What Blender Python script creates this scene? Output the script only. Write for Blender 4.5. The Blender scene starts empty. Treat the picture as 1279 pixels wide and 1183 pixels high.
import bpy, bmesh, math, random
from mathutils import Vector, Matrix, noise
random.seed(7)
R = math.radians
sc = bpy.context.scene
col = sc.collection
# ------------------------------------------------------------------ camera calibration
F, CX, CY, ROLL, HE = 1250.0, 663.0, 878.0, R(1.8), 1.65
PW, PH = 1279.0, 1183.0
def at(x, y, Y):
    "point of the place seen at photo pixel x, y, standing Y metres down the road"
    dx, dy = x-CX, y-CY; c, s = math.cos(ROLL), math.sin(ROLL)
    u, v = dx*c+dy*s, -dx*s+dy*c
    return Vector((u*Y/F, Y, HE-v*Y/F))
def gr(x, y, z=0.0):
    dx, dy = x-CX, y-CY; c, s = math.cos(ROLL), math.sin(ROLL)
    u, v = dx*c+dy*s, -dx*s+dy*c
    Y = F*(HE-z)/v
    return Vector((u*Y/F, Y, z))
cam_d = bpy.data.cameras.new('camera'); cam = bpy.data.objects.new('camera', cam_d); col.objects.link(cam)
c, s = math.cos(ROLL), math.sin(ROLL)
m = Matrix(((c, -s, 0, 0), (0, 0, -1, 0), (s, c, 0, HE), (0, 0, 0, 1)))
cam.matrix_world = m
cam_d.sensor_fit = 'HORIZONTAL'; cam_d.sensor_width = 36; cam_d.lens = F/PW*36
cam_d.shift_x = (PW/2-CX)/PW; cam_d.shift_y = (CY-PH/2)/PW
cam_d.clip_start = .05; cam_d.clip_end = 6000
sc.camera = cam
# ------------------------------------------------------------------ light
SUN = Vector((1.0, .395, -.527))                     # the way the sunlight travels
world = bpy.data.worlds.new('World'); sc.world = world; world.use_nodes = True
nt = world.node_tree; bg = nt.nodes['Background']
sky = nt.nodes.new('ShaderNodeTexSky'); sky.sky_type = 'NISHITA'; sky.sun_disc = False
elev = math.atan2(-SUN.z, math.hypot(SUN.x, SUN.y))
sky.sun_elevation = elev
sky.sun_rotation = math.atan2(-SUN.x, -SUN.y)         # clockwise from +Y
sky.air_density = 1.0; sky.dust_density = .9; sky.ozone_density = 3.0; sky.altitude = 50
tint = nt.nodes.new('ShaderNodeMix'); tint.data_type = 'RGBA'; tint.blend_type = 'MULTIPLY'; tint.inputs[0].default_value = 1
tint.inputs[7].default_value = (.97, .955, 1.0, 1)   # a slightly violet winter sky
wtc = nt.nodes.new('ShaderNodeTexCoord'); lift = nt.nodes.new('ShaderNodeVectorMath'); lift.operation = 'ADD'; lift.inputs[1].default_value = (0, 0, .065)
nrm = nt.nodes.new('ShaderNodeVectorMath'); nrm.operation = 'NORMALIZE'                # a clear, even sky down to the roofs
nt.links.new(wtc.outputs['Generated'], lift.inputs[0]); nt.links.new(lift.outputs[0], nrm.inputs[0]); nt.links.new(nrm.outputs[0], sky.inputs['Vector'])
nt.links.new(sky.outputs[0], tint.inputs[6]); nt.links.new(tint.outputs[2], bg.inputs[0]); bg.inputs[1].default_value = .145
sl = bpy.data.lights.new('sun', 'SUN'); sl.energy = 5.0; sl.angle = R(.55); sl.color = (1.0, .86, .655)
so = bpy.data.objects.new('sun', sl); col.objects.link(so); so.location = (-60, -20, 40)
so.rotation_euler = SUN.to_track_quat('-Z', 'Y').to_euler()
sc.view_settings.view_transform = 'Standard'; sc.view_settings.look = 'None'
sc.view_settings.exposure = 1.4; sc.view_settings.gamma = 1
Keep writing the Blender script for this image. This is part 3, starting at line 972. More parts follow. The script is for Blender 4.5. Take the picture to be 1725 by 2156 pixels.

DIRECTIVE: Write every record out again, unaltered.

COMPLETED TASK:
What Blender Python script creates this scene? Output the script only. Write for Blender 4.5. The Blender scene starts empty. Treat the picture as 1279 pixels wide and 1183 pixels high.
import bpy, bmesh, math, random
from mathutils import Vector, Matrix, noise
random.seed(7)
R = math.radians
sc = bpy.context.scene
col = sc.collection
# ------------------------------------------------------------------ camera calibration
F, CX, CY, ROLL, HE = 1250.0, 663.0, 878.0, R(1.8), 1.65
PW, PH = 1279.0, 1183.0
def at(x, y, Y):
    "point of the place seen at photo pixel x, y, standing Y metres down the road"
    dx, dy = x-CX, y-CY; c, s = math.cos(ROLL), math.sin(ROLL)
    u, v = dx*c+dy*s, -dx*s+dy*c
    return Vector((u*Y/F, Y, HE-v*Y/F))
def gr(x, y, z=0.0):
    dx, dy = x-CX, y-CY; c, s = math.cos(ROLL), math.sin(ROLL)
    u, v = dx*c+dy*s, -dx*s+dy*c
    Y = F*(HE-z)/v
    return Vector((u*Y/F, Y, z))
cam_d = bpy.data.cameras.new('camera'); cam = bpy.data.objects.new('camera', cam_d); col.objects.link(cam)
c, s = math.cos(ROLL), math.sin(ROLL)
m = Matrix(((c, -s, 0, 0), (0, 0, -1, 0), (s, c, 0, HE), (0, 0, 0, 1)))
cam.matrix_world = m
cam_d.sensor_fit = 'HORIZONTAL'; cam_d.sensor_width = 36; cam_d.lens = F/PW*36
cam_d.shift_x = (PW/2-CX)/PW; cam_d.shift_y = (CY-PH/2)/PW
cam_d.clip_start = .05; cam_d.clip_end = 6000
sc.camera = cam
# ------------------------------------------------------------------ light
SUN = Vector((1.0, .395, -.527))                     # the way the sunlight travels
world = bpy.data.worlds.new('World'); sc.world = world; world.use_nodes = True
nt = world.node_tree; bg = nt.nodes['Background']
sky = nt.nodes.new('ShaderNodeTexSky'); sky.sky_type = 'NISHITA'; sky.sun_disc = False
elev = math.atan2(-SUN.z, math.hypot(SUN.x, SUN.y))
sky.sun_elevation = elev
sky.sun_rotation = math.atan2(-SUN.x, -SUN.y)         # clockwise from +Y
sky.air_density = 1.0; sky.dust_density = .9; sky.ozone_density = 3.0; sky.altitude = 50
tint = nt.nodes.new('ShaderNodeMix'); tint.data_type = 'RGBA'; tint.blend_type = 'MULTIPLY'; tint.inputs[0].default_value = 1
tint.inputs[7].default_value = (.97, .955, 1.0, 1)   # a slightly violet winter sky
wtc = nt.nodes.new('ShaderNodeTexCoord'); lift = nt.nodes.new('ShaderNodeVectorMath'); lift.operation = 'ADD'; lift.inputs[1].default_value = (0, 0, .065)
nrm = nt.nodes.new('ShaderNodeVectorMath'); nrm.operation = 'NORMALIZE'                # a clear, even sky down to the roofs
nt.links.new(wtc.outputs['Generated'], lift.inputs[0]); nt.links.new(lift.outputs[0], nrm.inputs[0]); nt.links.new(nrm.outputs[0], sky.inputs['Vector'])
nt.links.new(sky.outputs[0], tint.inputs[6]); nt.links.new(tint.outputs[2], bg.inputs[0]); bg.inputs[1].default_value = .145
sl = bpy.data.lights.new('sun', 'SUN'); sl.energy = 5.0; sl.angle = R(.55); sl.color = (1.0, .86, .655)
so = bpy.data.objects.new('sun', sl); col.objects.link(so); so.location = (-60, -20, 40)
so.rotation_euler = SUN.to_track_quat('-Z', 'Y').to_euler()
sc.view_settings.view_transform = 'Standard'; sc.view_settings.look = 'None'
sc.view_settings.exposure = 1.4; sc.view_settings.gamma = 1
Keep writing the Blender script for this image. This is part 3, starting at line 972. More parts follow. The script is for Blender 4.5. Take the picture to be 1725 by 2156 pixels.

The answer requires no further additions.